Mud-filtrate invasion displaces in-situ formation fluids away from the wellbore in porous and permeable rocks. In the presence of water-base mud (WBM), invasion is accompanied by salt mixing between mud filtrate and formation brine. Formation resistivity will vary radially away from the borehole due to post-invasion distribution of water saturation (Sw) and electrolyte concentration. In tight sandstones, the depth of mud-filtrate invasion often exceeds the depth of investigation (DOI) of deep-sensing resistivity logs. Thus, deep and electrically conductive filtrate invasion coupled with shoulder-bed effects result in the overestimation of Sw, leading to underestimated hydrocarbon pore volume. Reliable methods are needed for the accurate assessment of radius of invasion (ROI) and Sw in deeply invaded formations.
Formation-testing operations are impacted by mud-filtrate invasion, where often long fluid pump-out is needed to acquire hydrocarbon samples with minimal mud-filtrate contamination. However, unlike other well logging tools, formation-testing probes do not have a fixed DOI that limits their ability to pump-out mud filtrate until acquiring original formation fluids (i.e., sensing the uninvaded zone). We use an in-house petrophysical and fluid flow simulator to perform numerical simulations of formation testing, mud-filtrate invasion, and well logs to estimate ROI and Sw. The simulations are initialized with the construction of a multi-layer petrophysical model. Initial guesses of volumetric concentration of shale, porosity, Sw, irreducible water saturation, and residual hydrocarbon saturation are obtained from conventional petrophysical interpretation. Fluid-dependent petrophysical properties (permeability, capillary pressure, and relative permeability), mud properties, rock mineral composition, and in-situ fluid properties are obtained from laboratory measurements. Using our multi-phase formation testing simulator, we simulate actual fluid sampling operations by implementing five drawdown cycles performed with a dual-packer formation tester over 9 hours. Additionally, apparent resistivity logs and nuclear logs (e.g., gamma ray, bulk density, and neutron porosity) logs are numerically simulated to match the available well logs.

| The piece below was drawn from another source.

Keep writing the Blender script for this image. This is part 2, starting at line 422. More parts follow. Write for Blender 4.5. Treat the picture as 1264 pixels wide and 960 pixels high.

The studied sandstone reservoir is characterized by low porosity (up to 14 pu), low-to-medium permeability (up to 40 mD), and high residual gas saturation (40 to 50%). Deep mud-filtrate invasion resulted from extended overbalanced exposure to saline WBM (17 days of invasion and 1,800 psi overbalance pressure) coupled with the low mud-filtrate storage capacity of tight sandstones. Therefore, the uninvaded formation is located far beyond the DOI of resistivity tools, whereby deep resistivity values are lower than those of uninvaded formation resistivity. Through the numerical simulation of formation testing, we estimated ROI and Sw. Likewise, we quantified the hydrocarbon breakthrough time which matched the measured hydrocarbon breakthrough time. Estimated ROI was approximately 2.5 meters and estimated Sw was approximately 13% lower than Sw derived from resistivity logs, therefore improving the appraisal of original gas in place.